Former Secretary of State Hillary Clinton is expected to take part in the next presidential debate.
Photograph by Joshua Roberts — Reuters
By Nina Easton
April 13, 2015

How does Hillary Clinton tackle her party’s chief economic concern—income inequality—when she’s making $200,000-a-pop speeches to Wall Street donors? Those checks can make it awkward (to say the least) to point fingers at the usual suspects.

Answer: Make the case for giving labor more muscle.

As Clinton’s economic plan starts to take shape in the coming days and weeks, watch for her to propose pro-labor ideas, such as encouraging employee profit-sharing, and making it easier for the nation’s declining unions to organize.

Earlier this year, I attended a roundtable at the ground-zero of Hillary-think, Washington’s Center for American Progress, which was founded by Clinton’s current campaign chief John Podesta and is run by Neera Tanden, Clinton’s policy director during her 2008 bid. The conversation astutely avoided Obama-style “fat cat” rhetoric in favor of more high-minded “inclusive prosperity” prescriptions. But that doesn’t mean some of her policies will be any less painful for management.

The brains behind a report released that day—authors Lawrence H. Summers, former Bill Clinton Treasury Secretary and Obama economic adviser, and British shadow chancellor of the exchequer Ed Balls—propose strengthening union organizers’ hands at the National Labor Relations Board.
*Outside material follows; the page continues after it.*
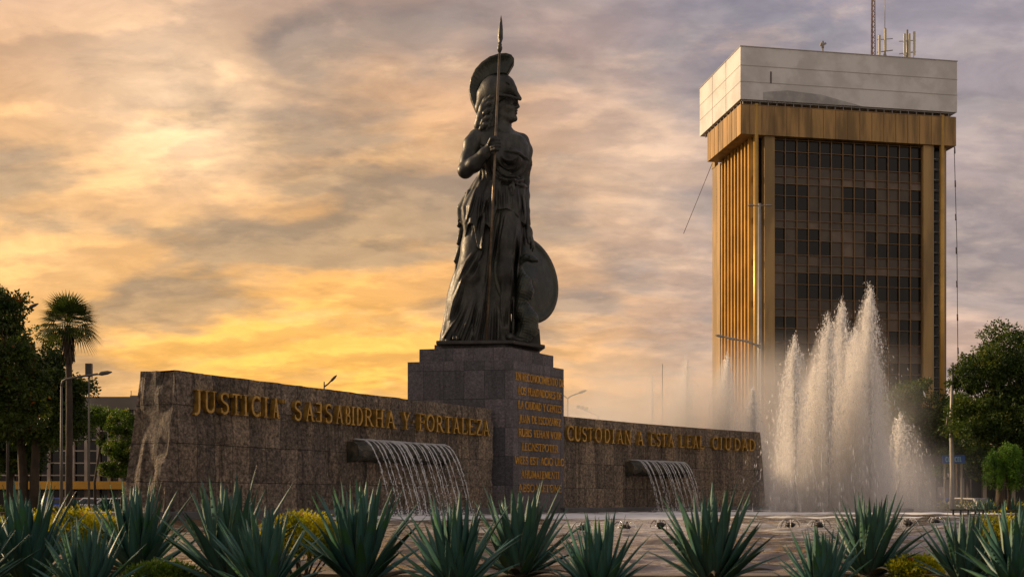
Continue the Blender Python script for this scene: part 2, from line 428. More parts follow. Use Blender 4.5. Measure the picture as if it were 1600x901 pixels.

Business leaders who already complain that Obama has put his thumb on pro-union scales at the NLRB won’t be happy.

Politically, though, it’s a position that enables Clinton to set herself apart from emerging Republican presidential candidates, who blame Big Labor for destroying the fiscal health of states, cities and industries such as the auto sector. Wisconsin Gov. Scott Walker’s victories over public sector unions propelled him to the top tier of GOP presidential nominees. But the Summers-Balls report condemns Wisconsin, Michigan and Indiana for passing laws restricting collective bargaining by public employees—and blames right-to-work states for weakening workers’ abilities to secure higher wages.

Clinton was a favorite of big business in her primary campaign against Barack Obama. In fact, Fortune‘s July 2007 cover story, “Business Loves Hillary!” found that she was supported by more than 150 top executives. That business-friendly reputation—combined with more recent revelations of big corporate donations to the Clinton Foundation—has drawn the suspicion of the party’s pro-union left wing.

Moreover, the centrist businesspeople who support her tend to be avid free traders, angering union leaders by embracing trade agreements like those now under negotiation with Asia and the European Union. And unions remain upset over NAFTA, the free trade deal brokered by President Bill Clinton.

Promoting unions as part of “inclusive capitalism” may buy back some of that good will, as could supporting a hike in the minimum wage (Summers and Balls propose $10.10, with automatic cost-of-living hikes to avoid routine political battles) and giving workers more rights at franchises like McDonalds.

Other policies supported by Summers and Balls fall under the category of “nudging” corporate management, so they’re less likely to prompt business objections. Rather than being a multi-millionaire who condemns big CEO salaries and Wall Street bonuses, watch for Clinton to borrow these recommendations to spread the wealth. Summers and Balls propose using tax incentives for profit-sharing plans and ESOPS, and encourage companies to build education plans for employees—all guided by a new “Office of Inclusive Capitalism” at the Commerce Department.

By focusing on bottom-up-rhetoric, Hillary Clinton can avoid blame-the-rich tirades against her long list of business-leader friends. She can continue to mine her ties to powerful Wall Street figures like Goldman Sachs CEO Lloyd Blankfein and Morgan Stanley vice chair Tom Nides.

More importantly, she doesn’t have to try so hard to imitate the populist anti-big business rhetoric of that progressive favorite, Massachusetts Senator Elizabeth Warren, who wants to do things like break up America’s largest banks.

And, as we’ve seen, traveling down the populist road for a Clinton can be—well—awkward. “Don’t let anyone tell you that it’s corporations and businesses that create jobs,” Clinton proclaimed on the midterm campaign trail last year—that is, before she had to backpedal.